One of the most interesting emerging dynamics is the fact that with Labour having moved so far to the left, the business vote is again lost to them. They don’t mind – they are energising the left in England, and in Scotland they believe that will give them a platform to take back votes from the SNP. The SNP have sought to counter that and have visibly moved to the left, exposing themselves to a Tory comeback in more middle class Unionist areas.

The Tories have also reacted strangely to this rearrangement of the political tectonic plates. Having boosted the working class Conservative vote through raising the income tax threshold, Brexit and its predicted impact on the economy is leaving them desperate for more tax revenue. Here Labour’s move to the left has meant the Tories don’t have to molly-coddle the small business vote and have moved from being the party of business in general to the party of tax cuts for big business and tax hikes for entrepreneurs. In the last few Budgets it has started to become clear the UK government is no friend to small and growing businesses.

First, George Osborne announced contentious plans for small businesses to submit quarterly tax returns. Business For Scotland wrote to the Chancellor pointing out that quarterly returns would create unnecessary red tape thus breaking a manifesto promise and inflict additional costs on small business owners, acting as a disincentive to entrepreneurship. It’s telling that the Conservatives didn’t understand that the cost to a small business with near to the minimum profit level of £10,000 would be the same as for a business owner with more than £100,000 profit, meaning those with smaller businesses, who are less able to afford the time and additional costs, would have been the most disadvantaged. Earlier this year the new Chancellor Philip Hammond, under pressure from business groups, backed down and delayed the change.

So it was hard to understand how Hammond in his last Budget thought he could justify bringing national insurance contributions (NICs) for the self-employed into line with employed people. With more and more people joining the ranks of the self-employed, less tax revenue is being collected. But self-employed people who take far higher risks than those in full-time jobs are most in danger from economic downturns and many of the new self-employed create small business that will grow and employ people.

Those in the gig economy who won’t become entrepreneurs already have less rights and job security anyway, and so this would have stifled a new emerging route to entrepreneurship and growth. Cue another embarrassing climbdown and now, especially after the business rates fiasco (handled only slightly better north of the Border), surely the Chancellor wouldn’t look to hammer small businesses again in this Budget. Unbelievably, the Tories have floated the idea of radically altering the VAT threshold for small businesses.

The Chancellor is proposing to lower the turnover threshold at which small business have to register to pay 20 per cent VAT from £85,000 to £43,000. Estimates on how much extra revenue this would raise vary between £1 billion and £2bn.
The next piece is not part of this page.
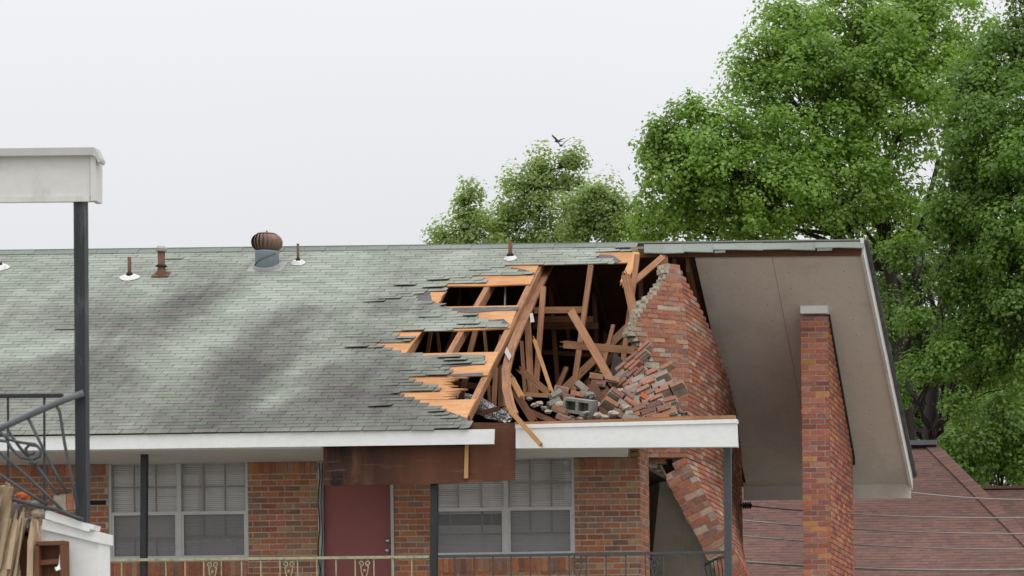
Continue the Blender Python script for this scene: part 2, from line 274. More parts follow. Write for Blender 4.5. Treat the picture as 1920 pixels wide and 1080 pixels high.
# ------------------------------------------------------------------ brick laying on any surface S(u, v) -> point, outward normal nrm(u, v)
def course(mb, S, u0, u1, v0, v1, start, bl=.2, gap=.014, out=.004, back=.03, mi=0, cuts=(), jit=.002, mg=.015):
    u = start
    while u < u1:
        a, b = max(u, u0), min(u+bl, u1); u += bl+gap
        segs = [(a, b)]
        for (c0, c1) in cuts:
            ns = []
            for (p, q) in segs:
                if q <= c0 or p >= c1: ns.append((p, q)); continue
                if c0-p > .03: ns.append((p, c0))
                if q-c1 > .03: ns.append((c1, q))
            segs = ns
        for (p, q) in segs:
            if q-p < .018: continue
            o = out+rnd(-jit, jit); j = lambda: rnd(-.002, .002)
            fr = [S(p+j(), v0+mg/2+j(), o), S(q+j(), v0+mg/2+j(), o), S(q+j(), v1-mg/2+j(), o), S(p+j(), v1-mg/2+j(), o)]
            bk = [S(p, v0+mg/2, -back), S(q, v0+mg/2, -back), S(q, v1-mg/2, -back), S(p, v1-mg/2, -back)]
            mb.hexa(fr, bk, mi)
# ------------------------------------------------------------------ the apartment building
B = thing('apartment_building', 'storm-damaged two-storey brick apartment building with a torn-open green shingled roof', 'building', (-12, 40, 0))
ZT = P(400, 868, YW).z; XR = P(1197, 960, YW).x; XL = -21.5; ZS = P(900, 1181, YF).z          # wall top, broken right end, walkway level
def rect(x0, x1, y0, y1, Y):
    ym = (y0+y1)/2; xm = (x0+x1)/2; return P(x0, ym, Y).x, P(x1, ym, Y).x, P(xm, y1, Y).z, P(xm, y0, Y).z
W1 = rect(203, 465, 866, 1051, YW); W2 = rect(700, 1077, 860, 1051, YW); W2 = (P(812, 960, YW).x-.02, W2[1], W1[2]-.005, W2[3]+.01)
DR = rect(597, 740, 872, 1190, YW); DR = (DR[0], DR[1], ZS, DR[3]); VS = rect(167, 199, 938, 947, YW)
m = MB(); S = lambda u, v, o: V((u, YW-o, v)); opens = [W1, W2, DR, VS]; ZM = 2.6
zc = sorted({ZM, ZT, *[a for o in opens for a in o[2:] if ZM < a < ZT]}); xc = sorted({XL, XR, *[a for o in opens for a in o[:2]]})
for i in range(len(zc)-1):
    for j in range(len(xc)-1):
        cx, cz = (xc[j]+xc[j+1])/2, (zc[i]+zc[i+1])/2
        if any(o[0] < cx < o[1] and o[2] < cz < o[3] for o in opens): continue
        m.box(xc[j], xc[j+1], YW, YW+.12, zc[i], zc[i+1], 1)
m.box(XL, XR, YW, YW+.12, 0, ZM-.001, 1)
m.box(XR, XR+.02, YW+.0, YW+.62, 0, ZT+.35, 1); m.box(XR-.12, XR, YW+.125, YW+.62, 0, ZT+.35, 1)
z = ZT-.158; k = 0; CH = .0762
for q_ in (0, 1): course(m, lambda u, v, o: V((XR+.02+o, YW+u, v)), 0, .62, ZT-.158+q_*.079, ZT-.158+q_*.079+.079, -.1*q_, out=.006); course(m, S, XR-.001, XR+.02, ZT-.158+q_*.079, ZT-.158+q_*.079+.079, XR-.01)
while z > ZM:
    cuts = [(o[0]-.004, o[1]+.004) for o in opens if o[3] > z-CH*.4 and o[2] < z-CH*.4]
    sill = [(W[0], W[1]) for W in (W1, W2) if W[2]-.205 < z-CH/2 < W[2]]
    course(m, S, XL, XR+.02, z-CH, z, XL-.1*(k % 2)+rnd(-.01, .01), cuts=cuts+sill)
    course(m, lambda u, v, o: V((XR+.02+o, YW+u, v)), 0, .62, z-CH, z, -.1*((k+1) % 2), out=.006)
    z -= CH; k += 1
def soldiers(x0, x1, z0, z1):
    x = x0
    while x < x1-.03:
        w = min(.066, x1-x-.004); o = .009+rnd(-.004, .006); m.hexa([(x, YW-o, z0+.006), (x+w, YW-o, z0+.006), (x+w, YW-o, z1-.006), (x, YW-o, z1-.006)], [(x, YW+.03, z0+.006), (x+w, YW+.03, z0+.006), (x+w, YW+.03, z1-.006), (x, YW+.03, z1-.006)]); x += .0762
for a, b in ((XL, W1[0]), (W1[1], DR[0]), (DR[1], W2[0]), (W2[1], XR)): soldiers(a+.003, b-.003, ZT-.155, ZT)
for W_ in (W1, W2): soldiers(W_[0], W_[1], W_[2]-.205, W_[2]-.012)
x8 = P(1181, 855, YW).x; m.box(x8, XR-.121, YW, YW+.3, ZT+.001, ZT+.35, 1); z = ZT+.002
while z < ZT+.34:
    course(m, S, x8, XR+.02, z, z+CH, x8-.1*(k % 2)); course(m, lambda u, v, o: V((XR+.02+o, YW+u, v)), 0, .62, z, z+CH, -.1*((k+1) % 2), out=.006); z += CH; k += 1
recalc(m.build('front_wall', ['brick', 'mortar'], B))
m = MB(); m.box(VS[0]+.01, VS[1]-.01, YW+.03, YW+.07, VS[2]+.005, VS[3]-.005); m.build('weep_vent', 'black_rubber', B)
m = MB(); m.box(XL, -7.9, 48.5, 48.7, 0, ZE+.1); m.box(XL-.2, XL, YW, 48.7, 0, ZE+.1); m.build('rear_wall', 'red_wall', B)
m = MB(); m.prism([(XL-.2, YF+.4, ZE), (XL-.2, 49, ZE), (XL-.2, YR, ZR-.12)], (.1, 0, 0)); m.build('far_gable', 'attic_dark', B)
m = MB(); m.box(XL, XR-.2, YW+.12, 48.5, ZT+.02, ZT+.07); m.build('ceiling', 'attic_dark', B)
m = MB(); m.box(XL, XR+.6, YF+.1, YW-.02, ZS-.18, ZS); m.build('walkway', 'concrete', B)
m = MB(); m.box(XL, -7.9, YW+.13, 48.4, ZS-.18, ZS-.02); m.box(-11, -7.9, 45.4, 45.5, ZS, ZT); m.build('room_partition', 'dark_panel', B)
# ---- windows
def window(Wr, xm, yr, upper_split, lower, seed):
    random.seed(seed); x0, x1, z0, z1 = Wr; Y = YW+.045; wn = MB(); fw = .035
    zr_ = P((xm), yr, YW).z; xmid = P(xm, yr, YW).x
    for a, b in ((x0, x0+fw), (x1-fw, x1), (xmid-.028, xmid+.028)): wn.box(a, b, Y-.03, Y+.05, z0, z1)
    for a, b in ((x0+fw, xmid-.028), (xmid+.028, x1-fw)):
        wn.box(a, b, Y-.032, Y+.05, z0, z0+fw); wn.box(a, b, Y-.03, Y+.05, z1-fw*.7, z1)
    w = wn.build('window', 'aluminium', B)
    zs = P(xm, upper_split, YW).z
    for ui, (a, b) in enumerate(((x0+fw, xmid-.028), (xmid+.028, x1-fw))):
        sash = MB(); sash.box(a, b, Y-.024, Y+.01, zr_-.022, zr_+.022)
        for p, q in ((a, a+.028), (b-.028, b)): sash.box(p, q, Y-.022, Y+.008, z0+fw, zr_-.022)
        sash.box(a+.028, b-.028, Y-.02, Y+.008, z0+fw, z0+fw+.03); sash.build('sash', 'aluminium', w)
        mu_ = MB(); c1, c2 = a+(b-a)/3, a+(b-a)*2/3; h = .009
        for c in (c1, c2): mu_.box(c-h, c+h, Y+.012, Y+.03, zr_+.022, z1-fw*.7)
        xs = [a, c1-h, c1+h, c2-h, c2+h, b]
        for i in (0, 2, 4): mu_.box(xs[i], xs[i+1], Y+.013, Y+.029, zs-h, zs+h)
        zl = P(xm, lower[ui][0], YW).z; up = lower[ui][1]
        mu_.box(a+.028, b-.028, Y+.013, Y+.029, zl-h, zl+h)
        for c in lower[ui][2]:
            cc = a+(b-a)*c
            mu_.box(cc-h, cc+h, Y+.012, Y+.03, zl+h if up else z0+fw+.03, zr_-.022 if up else zl-h)
        mu_.build('muntin', 'muntin_metal', w)
        pn = MB(); pn.face([(a, Y+.018, z0+fw), (b, Y+.018, z0+fw), (b, Y+.018, z1-fw*.7), (a, Y+.018, z1-fw*.7)]); pn.build('pane', 'glass', w)
        sn = MB(); sn.face([(a+.028, Y-.004, z0+fw+.03), (b-.028, Y-.004, z0+fw+.03), (b-.028, Y-.004, zr_-.022), (a+.028, Y-.004, zr_-.022)]); sn.build('insect_screen', 'screen', w)
        bl = MB(); z = z0-.02; i = 0; cut = lower[ui][3] if len(lower[ui]) > 3 else None
        while z < z1:
            q = a-.05, b+.05; j = rnd(-.0015, .0015); zz = z
            if cut and cut[0] < z < cut[1]: z += .025; continue
            bl.hexa([(q[0], Y+.075, z+j), (q[1], Y+.075, z-j), (q[1], Y+.079, z-j), (q[0], Y+.079, z+j)], [(q[0], Y+.089, z+.0235+j), (q[1], Y+.089, z+.0235-j), (q[1], Y+.093, z+.0235-j), (q[0], Y+.093, z+.0235+j)]); z += .025
        for c in (.2, .8): bl.box(a+(b-a)*c-.002, a+(b-a)*c+.002, Y+.068, Y+.07, z0, z1)
        bl.build('blind', 'blind', w)
window(W1, 335, 962, 912, [(1008, False, (1/3, 2/3)), (1005, True, (1/3, 2/3))], 3)
zq = P(880, 986, YW).z, P(880, 962, YW).z
window(W2, 948, 954, 905, [(1000, True, (.67,), zq), (999, True, (1/3, 2/3))], 4)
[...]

However, I think it would be closer to £1bn and it would cut spending in small businesses, increase the costs of buying from small businesses, increase the administrative burden on entrepreneurs and slow down small business growth, discourage entrepreneurship and lower revenues from small businesses over time.

This move is telling in several ways. Firstly, it shows how desperate the Chancellor is to raise revenues that he, and Osborne before him, would actually target negative taxation policies at small businesses – a key plank of their economic belief system.

Secondly, VAT is used as a component in the calculation of the EU membership fees and as the UK is planning to Brexit, increasing VAT now rules out a single market deal that involves VAT rate co-ordination, which the EU is keen on.

Finally, multiple tax attacks on the small business sector come at a time when the Panama and Paradise Papers demonstrate that big businesses are avoiding tax and being aided in doing so by the UK government, which like the USA, has blocked every move by the EU and World Bank to curb tax evasion.

The UK government admits that £34bn a year is lost to a combination of illegal tax evasion and legal tax avoidance. So that the Chancellor is willing to damage small businesses to raise a maximum of £2bn in extra VAT but won’t even consider stopping big business from avoiding 15 times that amount every year beggars belief.